75

DEO
Optimo Maximo
In honorem Divi Ioannis Baptistae
Hoc Templum posuerunt Anno Domin
(MDCCXVII).
Malecitae
Missionis Procurator Ioanne Loyard Societatis Iesu
Sacerdote.

The translation reads:—“To God, most excellent, most high, in honor of Saint John Baptist, the Maliseets erected this church A. D. 1717, while Jean Loyard, a priest of the Society of Jesus, was superintendent of the mission.”

The inscription is clearly cut, but not with sufficient skill to suggest the hand of a practised stone engraver. It was in all probability the hand of Loyard himself that executed it. The name of Danielou, his successor, faintly scratched in the lower left-hand corner, is evidently of later date; but its presence there is of historic interest.

The Indian church of St. John Baptist at Medoctec, erected in 1717, was the first on the River St. John—probably the first in New Brunswick. It received among other royal gifts a small bell which now hangs in the belfry of the Indian chapel at Central Kingsclear, a few miles above Fredericton. The church seems to have been such as would impress by its beauty and adornments the little flock over which Loyard exercised his kindly ministry. It is mentioned by one of the Jesuit fathers as a beautiful church (belle eglise), suitably adorned and furnished abundantly with holy vessels and ornaments of sufficient richness.

The chapel stood for fifty years and its clear toned bell rang out the call to prayer in the depths of the forest; but by and by priest and people passed away till, in 1767, the missionary Bailly records in his register that the Indians having abandoned the Medoctec village he had caused the ornaments and furnishings of the chapel, together with the bell, to be transported to Aukpaque, and had caused the chapel itself to be demolished since it served merely as a refuge for travellers and was put to the most profane uses.

The Marquis de Vaudreuil in 1718 wrote to the English authorities at Port Royal protesting against English vessels entering the River St.

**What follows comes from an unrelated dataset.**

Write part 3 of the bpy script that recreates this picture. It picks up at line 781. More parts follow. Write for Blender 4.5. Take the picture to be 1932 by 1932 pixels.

John, which he claimed to be entirely within the French dominion. He encouraged the French to withdraw from the peninsula of Nova Scotia, promising them lands on the St. John river on application to the missionary Loyard, who was empowered to grant them and in the course of time a number of families resorted thither.

When Loyard went to France in 1722 he represented to the home government that the English were making encroachments on the “rivers of the savages”—meaning the St. John, Penobscot and Kennebec. “Why is this?” he asks, “if not for the purpose of continually advancing on Canada?” He points out that France has not cared for the savages except when she has had need of them. The English will not fail to remind them of this fact, and will perhaps by presents more valuable than the missionaries can offer soon succeed in winning them. Loyard recommends the court 76 to increase the annual gratuity and to provide for each village a royal medal to serve as a reminder of the king’s favor and protection. His advice seems to have been followed, and for some years an annual appropriation of 4,000 livres was made to provide presents for the savages, the distribution being left to the missionaries.